Holiday Season In Morocco


On Christmas Eve, we went to Fes where we met up with some other PCVs for the holiday weekend. We had decided to treat ourselves to a riad in the old medina, but it turned out to be not much of a treat. It wasn’t up to my standards for cleanliness and it was cold. But there was Wi-Fi, so we did get to Skype with family. Christmas day, six of us met for a fabulous dinner at Café Clock, a British owed café in the old medina full of art, artifacts, and charm. We had a delicious three course meal including a glass of mulled wine which was just the thing for a rainy evening. There was pâté, calamari, pumpkin bisarra, roast lamb, turkey, roasted vegetables, fig pudding, pomegranate meringue, Christmas decorations, Moroccan music, and waiters that danced to the drumming. It was a fun and festive cross cultural event—a little British and a little Moroccan in the company of American friends.

New Year’s Eve was, as usual for us, a non-event where we didn’t stay awake until midnight. The most exciting part was that we were home in our own apartment for the first time, having moved in earlier that day. We can now be adults again and set our own schedules. The obligatory overeating four times a day so as not to offend our hosts is over. We can wash dishes in hot water, turn the lights up enough to read, and stay out as late as we want. Our host family is wonderful and we will miss them, but it is time to be on or own. The new year will be truly new.

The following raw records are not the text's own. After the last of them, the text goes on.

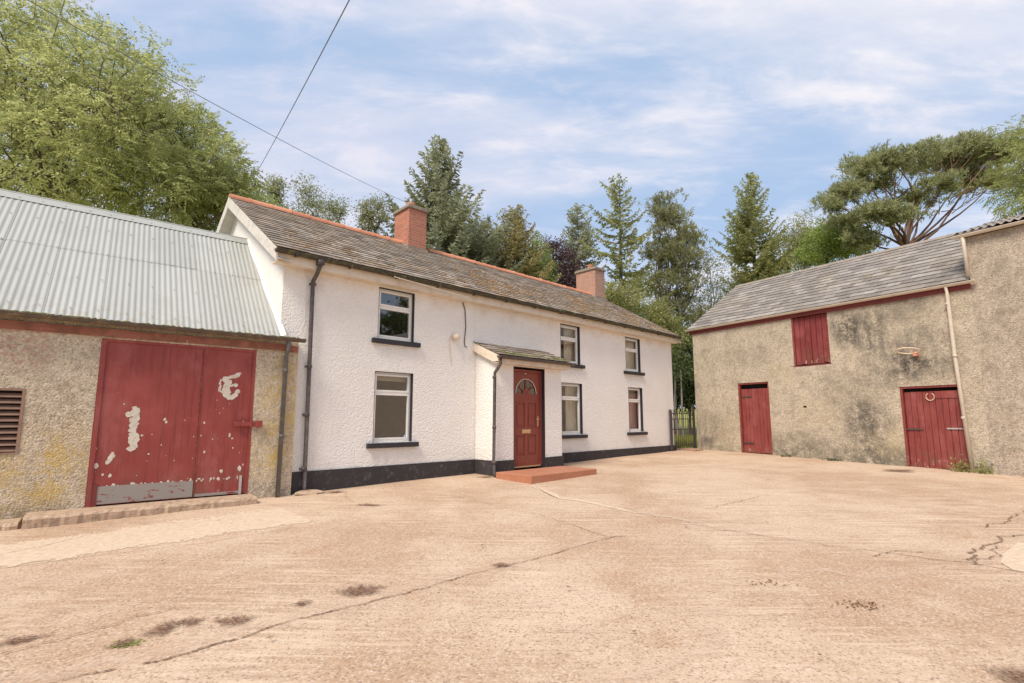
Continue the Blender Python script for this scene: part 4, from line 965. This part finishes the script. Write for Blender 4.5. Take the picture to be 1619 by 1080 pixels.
def sheets(y0_, y1_, z0_, seed):     # corrugated fibre cement sheets
    rng = random.Random(seed); pit = .146; n = int((q + .3) / pit * 8); rows = 3
    for r in range(rows):
        t0 = y0_ + (y1_ - y0_) * r / rows - (0 if r == 0 else .06 * (1 if y1_ > y0_ else -1)); t1 = y0_ + (y1_ - y0_) * (r + 1) / rows; lf = .012 * r
        for i in range(n):
            X0 = -.20 + i * pit / 8; X1 = X0 + pit / 8; tone = .5 + .4 * math.sin(i // 56 * 7.7 + r * 3)
            h0 = .026 * math.sin(2 * math.pi * X0 / pit); h1 = .026 * math.sin(2 * math.pi * X1 / pit)
            za, zb2 = z0_ + abs(t0 - y0_) * TP + lf, z0_ + abs(t1 - y0_) * TP + lf - .010
            mb.face([(X0, t0, za + h0), (X1, t0, za + h1), (X1, t1, zb2 + h1), (X0, t1, zb2 + h0)], 0, tone)
sheets(-.14, 3.4, 6.02, 1); sheets(6.94, 3.4, 6.02, 2)
tr = mb.build('roof', FIBRE, tb)
mb = MB(); mb.prism([(-.02, 5.95), (3.4, 7.03), (6.82, 5.95), (6.82, 5.90), (3.4, 6.96), (-.02, 5.90)], -.06, q + .02); mb.build('roof_boarding', DARK, tr)
mb = MB(); gutter(mb, -.22, q, -.12, 5.95, .058); mb.build('gutter', BPIPE, tb)
mb = MB(); mb.tube([(-.03, -.12, 5.90), (-.015, -.10, 5.7), (.0, -.10, 4.92)], .042, 10); mb.build('downpipe', BPIPE, tb, True)
plank_door(tb, 3.65, 4.85, .15, 2.28, 9, BARNRED, 9)

# ------------------------------------------------------------------ gate and slab
ga = Vector((5.46, 17.44)); gb = Vector((6.69, 18.62)); gd = gb - ga; gw = gd.length
gate = empty('garden_gate', (ga.x, ga.y, gz(*ga)), math.atan2(gd.y, gd.x), 'low black iron bar gate between the farmhouse corner and the barn', 'gate')
mb = MB(); mb.box(-.03, .03, -.03, .03, -.1, 1.42); mb.build('post', GATEM, gate); mb = MB(); mb.box(gw - .05, gw + .02, -.03, .04, -.1, 1.62); mb.build('post', GATEM, gate)
mb = MB(); a, b = .08, gw - .08
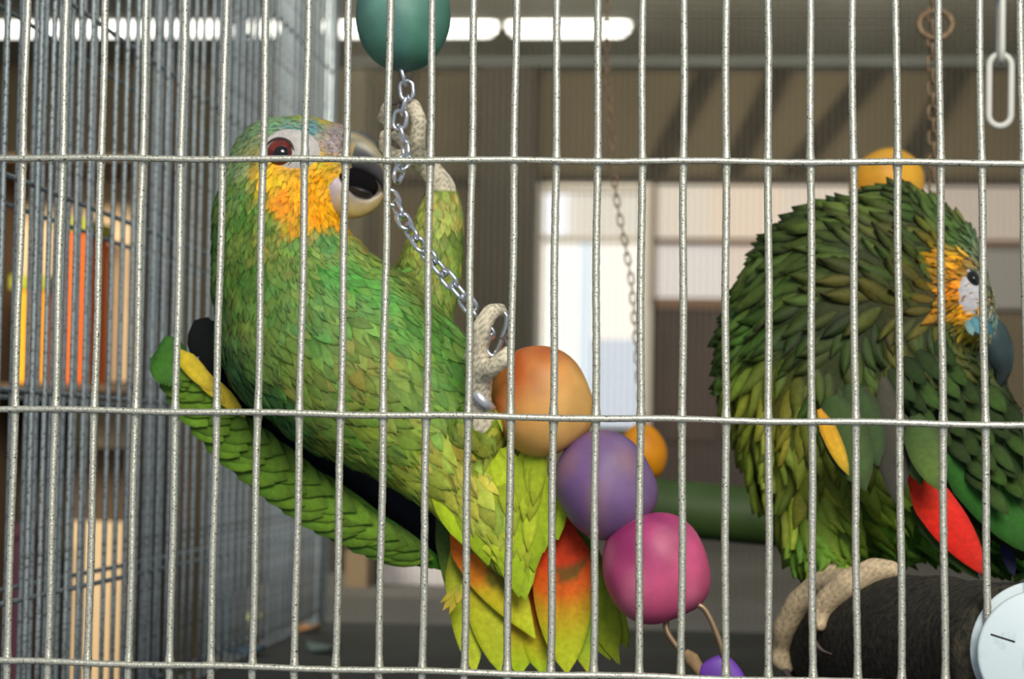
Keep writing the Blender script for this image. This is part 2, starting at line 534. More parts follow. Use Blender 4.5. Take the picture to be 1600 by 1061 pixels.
scrap('pale yellow-green peel scrap on the dark tray', 405, 972, (150, 150, 90), .014)
scrap('brown fruit scrap on the dark tray', 480, 988, (150, 110, 70), .013)
scrap('blue-grey scrap at the tray corner by the side wires', 385, 1024, (70, 90, 105), .015)
scrap('grey-green scrap right of the brown fruit scrap', 505, 1020, (80, 95, 90), .014)


# ------------------------------------------------------------------ chains
def link_mesh(L, Wd, r, mt, name='link'):
    """stadium link, long axis Z, lying in XZ, centred"""
    pts = []
    h = L / 2 - Wd / 2
    for th in np.linspace(0, math.pi, 9): pts.append((Wd / 2 * math.cos(th), 0, h + Wd / 2 * math.sin(th)))
    for th in np.linspace(math.pi, 2 * math.pi, 9): pts.append((Wd / 2 * math.cos(th), 0, -h + Wd / 2 * math.sin(th)))
    me = MB().tube(pts, r, 8, closed=True).mesh(name)
    me.materials.append(mt)
    return me


def chain(parent, pts, me, L, r, tw0=0.0, twstep=math.pi / 2):
    """links along a polyline of world points"""
    pts = np.asarray(pts, float)
    seg = np.linalg.norm(np.diff(pts, axis=0), axis=1); cum = np.r_[0, np.cumsum(seg)]
    step = L - 2 * r * 1.02
    n = max(1, int(cum[-1] / step))
    for i in range(n):
        s = (i + .5) * step
        p = np.array([np.interp(s, cum, pts[:, k]) for k in range(3)])
        a = np.array([np.interp(max(0, s - L / 2), cum, pts[:, k]) for k in range(3)])
        c = np.array([np.interp(min(cum[-1], s + L / 2), cum, pts[:, k]) for k in range(3)])
        d = Vector(c - a).normalized()
        q = d.to_track_quat('Z', 'Y') @ Matrix.Rotation(tw0 + i * twstep, 3, 'Z').to_quaternion()
        o = bpy.data.objects.new('link', me); COL.objects.link(o)
        o.location = Vector(p); o.rotation_mode = 'QUATERNION'; o.rotation_quaternion = q
        put(o, parent)


def bead(parent, ctr, r, axis_ang, cols, label, name='bead', expo=2.3, mt=None):
    """barrel bead: colour pigment blends from cols[0] to cols[1] over its height plus a third in blotches; axis_ang is the tilt in XZ"""
    ca, sa = math.cos(axis_ang), math.sin(axis_ang)
    rot = np.array([[ca, 0, sa], [0, 1, 0], [-sa, 0, ca]])
    mb = MB().ball((0, 0, 0), r, nu=40, nv=26, expo=expo, rot=rot)
    V = mb.v[0]
    nrm = V / np.linalg.norm(V, axis=1)[:, None]
    V *= 1 + 0.025 * np.sin(nrm @ np.array([3.1, 2.2, 4.0]) + r[0] * 999)[:, None]
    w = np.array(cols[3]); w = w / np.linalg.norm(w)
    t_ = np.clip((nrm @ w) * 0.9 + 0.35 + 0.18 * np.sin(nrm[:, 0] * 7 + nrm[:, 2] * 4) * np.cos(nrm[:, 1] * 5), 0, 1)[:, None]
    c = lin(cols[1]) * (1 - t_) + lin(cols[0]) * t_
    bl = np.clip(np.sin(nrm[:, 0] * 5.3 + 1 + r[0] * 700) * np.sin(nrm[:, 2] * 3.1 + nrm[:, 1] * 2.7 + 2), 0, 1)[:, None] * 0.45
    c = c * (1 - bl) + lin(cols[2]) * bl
    mb.v[0] = V + np.asarray(ctr); mb.c = [c]
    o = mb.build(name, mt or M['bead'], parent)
    if label: o['label'] = label
    return o


YT = 0.115
toy = thing('hanging_toy', 'chain toy of chunky coloured wooden beads gripped by the left parrot', 'bird toy', (*P(630, -40, YT)[:2], ZTOP))
k = K(YT)
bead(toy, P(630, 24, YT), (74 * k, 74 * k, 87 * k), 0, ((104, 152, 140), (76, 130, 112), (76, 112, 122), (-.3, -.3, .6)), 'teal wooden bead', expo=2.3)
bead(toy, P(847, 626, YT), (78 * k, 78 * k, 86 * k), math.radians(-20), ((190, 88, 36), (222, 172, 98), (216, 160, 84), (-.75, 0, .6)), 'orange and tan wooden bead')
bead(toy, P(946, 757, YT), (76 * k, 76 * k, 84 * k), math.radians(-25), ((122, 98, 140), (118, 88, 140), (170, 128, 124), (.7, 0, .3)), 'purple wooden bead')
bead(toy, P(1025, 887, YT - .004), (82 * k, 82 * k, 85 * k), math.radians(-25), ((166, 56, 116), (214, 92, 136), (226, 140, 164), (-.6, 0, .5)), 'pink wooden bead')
lk = link_mesh(0.0102, 0.0066, 0.00115, M['chrome'])
chain(toy, [P(630, -60, YT), (P(630, -60, YT)[0], YT, ZTOP)], lk, .0102, .00115)
chain(toy, smooth_path([P(628, 106, YT), P(636, 150, YT), P(624, 195, YT), P(634, 240, YT), P(614, 290, YT - .012)]), lk, .0102, .00115)
chain(toy, smooth_path([P(608, 300, YT - .012), P(640, 360, YT - .022), P(680, 412, YT - .028), P(728, 470, YT - .03), P(756, 512, YT - .026), P(772, 534, YT - .028)]), lk, .0102, .00115, .4)
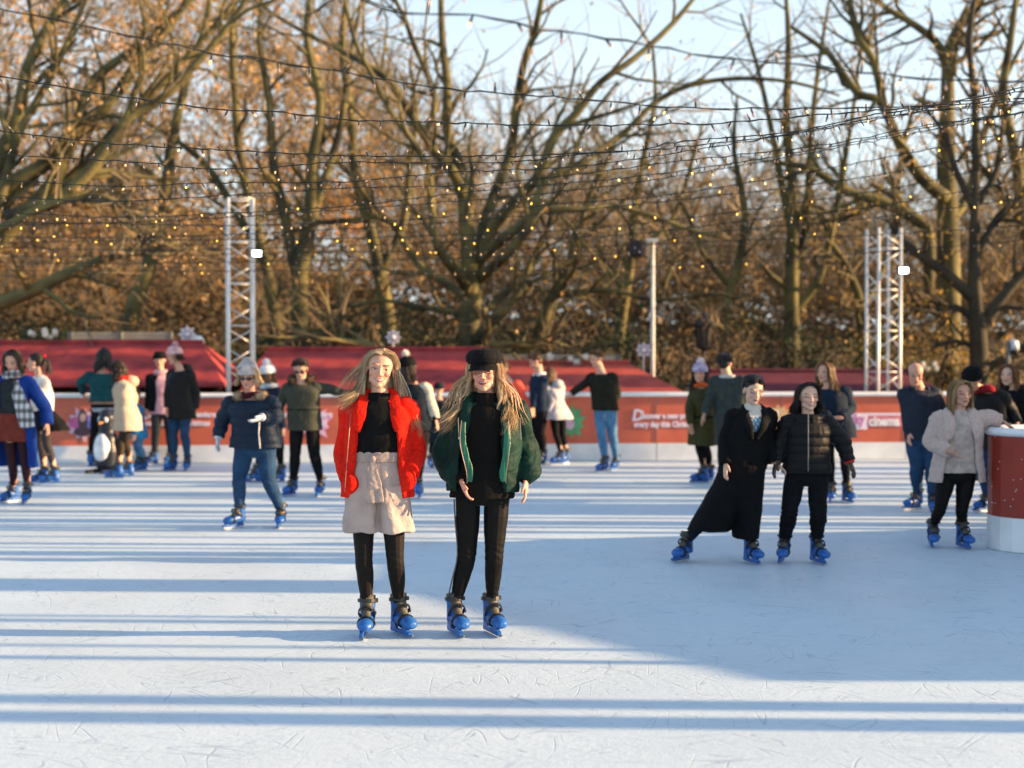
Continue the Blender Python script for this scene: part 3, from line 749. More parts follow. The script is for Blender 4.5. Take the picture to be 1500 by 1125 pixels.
for pl, rd in [
 ([(1428, 500), (1465, 440), (1500, 400), (1530, 370)], [.14, .12, .1, .07]), ([(1429, 440), (1385, 400), (1345, 372), (1315, 345), (1300, 320)], [.13, .11, .09, .06, .03]),
 ([(1429, 380), (1455, 330), (1480, 300), (1520, 270)], [.1, .09, .07, .05]), ([(1429, 310), (1400, 250), (1385, 200), (1350, 150)], [.09, .07, .05, .03]),
 ([(1430, 300), (1460, 250), (1470, 180), (1500, 130)], [.09, .07, .05, .03]), ([(1430, 250), (1428, 150), (1420, 60), (1430, -20)], [.1, .08, .06, .04]),
 ([(1430, 470), (1400, 450), (1370, 460), (1335, 440)], [.09, .07, .05, .03]), ([(1432, 510), (1400, 500), (1370, 505)], [.06, .05, .03]), ([(1436, 545), (1480, 520), (1530, 490)], [.1, .08, .05])]:
    T.main(PX(pl, YR), rd, 3, lev=1, length=2.2, dens=1.1)
T.done(base, 'dark slender tree with a few golden leaves near the right edge', bark=M_BARK2)

def stems(seed, Y, pls, label, cols, leafp=.4, bark=None, length=2.4, dens=1.0, ls=.05, ln=2):
    T = Tree(seed, cols, ln, ls, maxlev=3, twist=.22, leafprob=leafp)
    base = Vector((Xat(pls[0][0][0][0], Y), Y, GZ - .1 if Y < 34 else gz(0, Y) - .1))
    for i, (pl, rd) in enumerate(pls):
        P = PX(pl, Y)
        if i == 0: P = [base] + P; rd = [rd[0] * 1.2] + rd
        T.main(P, rd, 3, lev=1, length=length, dens=dens)
    T.done(base, label, group=None, bark=bark)
stems(41, 33, [([(1160, 520), (1160, 400), (1162, 300), (1158, 240), (1152, 180), (1155, 60), (1150, -20)], [.2, .17, .14, .12, .1, .07, .04]),
  ([(1160, 420), (1180, 340), (1185, 260), (1190, 180), (1200, 90), (1215, 0)], [.12, .1, .09, .07, .05, .03]),
  ([(1160, 340), (1145, 270), (1130, 190), (1110, 100), (1085, 20)], [.1, .09, .07, .05, .03]),
  ([(1160, 460), (1200, 410), (1220, 330), (1235, 250), (1250, 160), (1262, 60)], [.12, .1, .08, .07, .05, .03])],
  'upright slim tree with several parallel stems left of the right truss', BROWN)
stems(42, 33, [([(440, 520), (440, 400), (455, 320), (458, 240), (470, 150), (450, 60), (455, -20)], [.22, .2, .18, .15, .12, .09, .06]),
  ([(440, 430), (420, 330), (400, 240), (395, 150), (380, 60), (385, -20)], [.15, .13, .11, .09, .07, .05]),
  ([(452, 330), (480, 250), (500, 180), (510, 100), (530, 0)], [.12, .1, .08, .06, .04])],
  'tall brown leaved tree right of the left truss with a pale forked trunk', COPPER, .8)
stems(43, 34, [([(405, 500), (395, 420), (375, 330), (352, 230), (345, 150), (340, 60), (345, -20)], [.16, .14, .13, .12, .1, .08, .05]),
  ([(385, 380), (340, 300), (300, 240), (250, 200), (200, 170)], [.11, .1, .08, .06, .04])],
  'tall copper leaved tree directly behind the left truss', COPPER, .9)
stems(44, 35, [([(570, 500), (560, 420), (545, 340), (520, 250), (515, 160), (500, 70), (510, -10)], [.2, .18, .16, .13, .11, .09, .06]),
  ([(555, 400), (590, 330), (600, 250), (610, 170), (600, 90)], [.12, .1, .08, .06, .04])],
  'copper leaved tree left of the huge middle tree', COPPER, .8)
stems(45, 34, [([(905, 520), (915, 440), (925, 380), (930, 300), (945, 220), (960, 140), (955, 60)], [.14, .12, .1, .09, .07, .05, .03]),
  ([(918, 430), (880, 370), (870, 300), (880, 220)], [.09, .07, .05, .03]), ([(925, 380), (985, 320), (1010, 250), (1030, 180)], [.09, .07, .05, .03])],
  'slender bare tree left of the loudspeaker mast', BROWN)
stems(46, 33, [([(1265, 520), (1262, 450), (1240, 390), (1215, 350), (1200, 300)], [.14, .12, .09, .06, .03]),
  ([(1262, 450), (1290, 400), (1310, 330), (1315, 260), (1330, 190)], [.09, .08, .06, .05, .03])],
  'small twiggy tree directly behind the right truss', GOLD + BROWN, .6)
stems(47, 30, [([(1560, 520), (1530, 420), (1500, 330), (1490, 240), (1470, 140), (1480, 60), (1490, -20)], [.2, .18, .15, .12, .1, .08, .05]),
  ([(1500, 330), (1470, 290), (1440, 250), (1410, 230)], [.09, .07, .05, .03])], 'leaning tree cut off by the upper right edge of the photo', COPPER, .8)
stems(48, 33.5, [([(190, 480), (215, 400), (240, 300), (250, 220), (270, 130), (300, 40), (310, -20)], [.2, .18, .15, .13, .1, .08, .05]),
  ([(225, 380), (180, 300), (150, 240), (110, 160)], [.1, .09, .07, .04])], 'brown tree between the leaning left tree and the left truss', COPPER + BROWN, .8)
stems(49, 33, [([(1060, 520), (1065, 440), (1085, 370), (1090, 300), (1075, 220), (1080, 140)], [.13, .11, .1, .08, .06, .03]),
  ([(1070, 420), (1030, 370), (1010, 320), (990, 280)], [.08, .06, .05, .03])], 'thin brown tree behind the street lantern', BROWN + COPPER, .6)

# ---- rising wooded ground far behind
def bank():
    g2 = MB(); nx, ny = 120, 16; vs = []
    tab = [(-60, 12), (-25, 10), (-12, 7.5), (-4, 3.4), (4, 2.9), (10, 2.6), (18, 2.5), (30, 2.8), (70, 3)]
    for j in range(ny + 1):
        for i in range(nx + 1):
            x = -90 + 180 * i / nx; y = 54 + 40 * j / ny
            xs = x / y * 56
            for (a, b), (c, d) in zip(tab, tab[1:]):
                if xs <= c or c == 70: h = b + (d - b) * max(0, min(1, (xs - a) / (c - a))); break
            k = min(1, j / 4); z = -.6 + (h + .6) * k ** .6 + 1.1 * mnoise.noise(Vector((x * .35, y * .35, 0))) * k + .7 * mnoise.noise(Vector((x * 1.1, y, 3))) * k
            vs.append((x, y, z))
    g2.add(vs, [(j * (nx + 1) + i, j * (nx + 1) + i + 1, (j + 1) * (nx + 1) + i + 1, (j + 1) * (nx + 1) + i) for j in range(ny) for i in range(nx)])
    tag(g2.build('hills', mat('bank_brown', (.20, .12, .05), .95, vscale=1.1, col2=(.055, .045, .022), bump=1.0, bscale=3)), kind='structure')
bank()
# ---- far wood: copper thicket, one mass, with twigs and gaps of sky
def far_wood():
    r = random.Random(5); L = MB(); W = MB()
    def top(px):           # height of the mass (pixel row) along the picture
        tab = [(-300, -200), (0, -120), (250, -60), (420, 20), (520, 130), (600, 230), (700, 280), (850, 310), (950, 330), (1080, 340), (1200, 370), (1330, 380), (1450, 360), (1800, 200)]
        for (a, b), (c, d) in zip(tab, tab[1:]):
            if px <= c: return b + (d - b) * (px - a) / (c - a)
        return 260
    # clumps
    for i in range(1500):
        Y = r.uniform(37, 52); px = r.uniform(-300, 1750)
        t = top(px) + r.gauss(0, 35); bt = 520
        py = bt - (bt - t) * (r.random() ** .85)
        c = at(px, py, Y); rad = r.uniform(.5, 1.3)
        left = px < 560
        base = r.choice(COPPER if r.random() < ((.7 if px > 280 else .45) if left else .3) else BROWN)
        if px > 1200 and py > 380 and r.random() < .2: base = r.choice(GOLD)
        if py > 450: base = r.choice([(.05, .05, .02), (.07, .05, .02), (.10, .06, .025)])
        k = r.uniform(.65, 1.35); base = tuple(x * k for x in base)
        dens = 24 if left else 11
        hgt = (bt - py) / max(1, bt - t)
        if not left: dens = int(dens * (1.15 - .6 * hgt))
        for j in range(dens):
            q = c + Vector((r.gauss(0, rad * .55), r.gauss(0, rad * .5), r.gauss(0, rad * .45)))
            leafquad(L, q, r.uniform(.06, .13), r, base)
    # the lower, darker thicket in front of the bank
    for i in range(520):
        Y = r.uniform(36, 44); px = r.uniform(-300, 1750); py = r.uniform(400 if px > 760 else 350 if px > 560 else 240, 520)
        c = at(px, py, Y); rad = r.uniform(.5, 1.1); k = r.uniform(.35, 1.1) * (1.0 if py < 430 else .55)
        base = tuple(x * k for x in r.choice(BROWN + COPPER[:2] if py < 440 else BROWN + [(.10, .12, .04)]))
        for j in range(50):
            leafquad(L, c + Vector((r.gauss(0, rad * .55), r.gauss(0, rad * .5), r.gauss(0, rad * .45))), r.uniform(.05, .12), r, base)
    # twig sprays
    for i in range(2000):
        Y = r.uniform(36, 50); px = r.uniform(-300, 1750); t = top(px) - 60 + r.gauss(0, 60)
        py = 500 - (500 - t) * (r.random() ** .8)
        p = at(px, py, Y); d = Vector((r.gauss(0, .6), r.gauss(0, .4), abs(r.gauss(.8, .5)))).normalized()
        for k in range(4):
            dd = (d + Vector((r.gauss(0, .4), r.gauss(0, .4), r.gauss(0, .3)))).normalized(); L_ = r.uniform(.6, 2.0)
            mid = p + dd * L_ * .5 + Vector((r.gauss(0, .08),) * 3)
            W.tube([p, mid, p + dd * L_ + Vector((r.gauss(0, .2), 0, .1))], [.022, .015, .005], 3, cap=False)
            p2 = mid
            for m_ in range(2):
                d2 = (dd + Vector((r.gauss(0, .7), r.gauss(0, .5), r.gauss(0, .5)))).normalized()
                W.tube([p2, p2 + d2 * L_ * .6], [.012, .004], 3, cap=False)
    for i in range(1100):      # more distant crowns, only fine twigs
        Y = r.uniform(60, 85); px = r.uniform(450, 1700) if i % 5 else r.uniform(-200, 450); t = top(px) - 10 + r.gauss(0, 45)
        py = 480 - (480 - t) * (r.random() ** .7); p = at(px, py, Y)
        d = Vector((r.gauss(0, .6), r.gauss(0, .4), abs(r.gauss(.9, .4)))).normalized()
        for k in range(5):
            dd = (d + Vector((r.gauss(0, .55), r.gauss(0, .4), r.gauss(0, .4)))).normalized(); L_ = r.uniform(1.2, 3.2)
            W.tube([p, p + dd * L_ * .5, p + dd * L_ + Vector((r.gauss(0, .3), 0, .1))], [.035, .022, .008], 3, cap=False)
            p2 = p + dd * L_ * .4
            for m_ in range(3):
                d2 = (dd + Vector((r.gauss(0, .8), r.gauss(0, .5), r.gauss(0, .6)))).normalized(); W.tube([p2, p2 + d2 * L_ * .6], [.020, .006], 3, cap=False)
    o = L.v and L
    n0 = len(W.f); W.c = [(1, 1, 1)] * len(W.v); off = len(W.v)
    W.v.extend(L.v); W.f.extend([tuple(i + off for i in f) for f in L.f]); W.c.extend(L.c); W.mi = [0] * n0 + [1] * len(L.f); W.cc = (1, 1, 1)
    t = W.build('far_wood', [M_TWIG, M_LEAF])
    tag(t, 'dense copper and brown winter wood filling the background', 'woodland', kind='stuff')
far_wood()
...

New Year’s Day was equally non-eventful. It’s a holiday in Morocco, but in our little town it seemed like business as usual. The carpenter across the street turned on his buzz saw bright and early and the rooster that likes to crow all night long was still at it. In the afternoon I visited my host family to do henna with my host sisters—apparently a tradition for the New Year. There was a delicious cake along with the usual afternoon “snack” of bread, jam, honey, zmeta, cookies, tea, and coffee. At night a lot of children were running and yelling in the streets and horns were honking. This could have been a new year’s celebration—or not. There’s a lot that goes on that I don’t understand.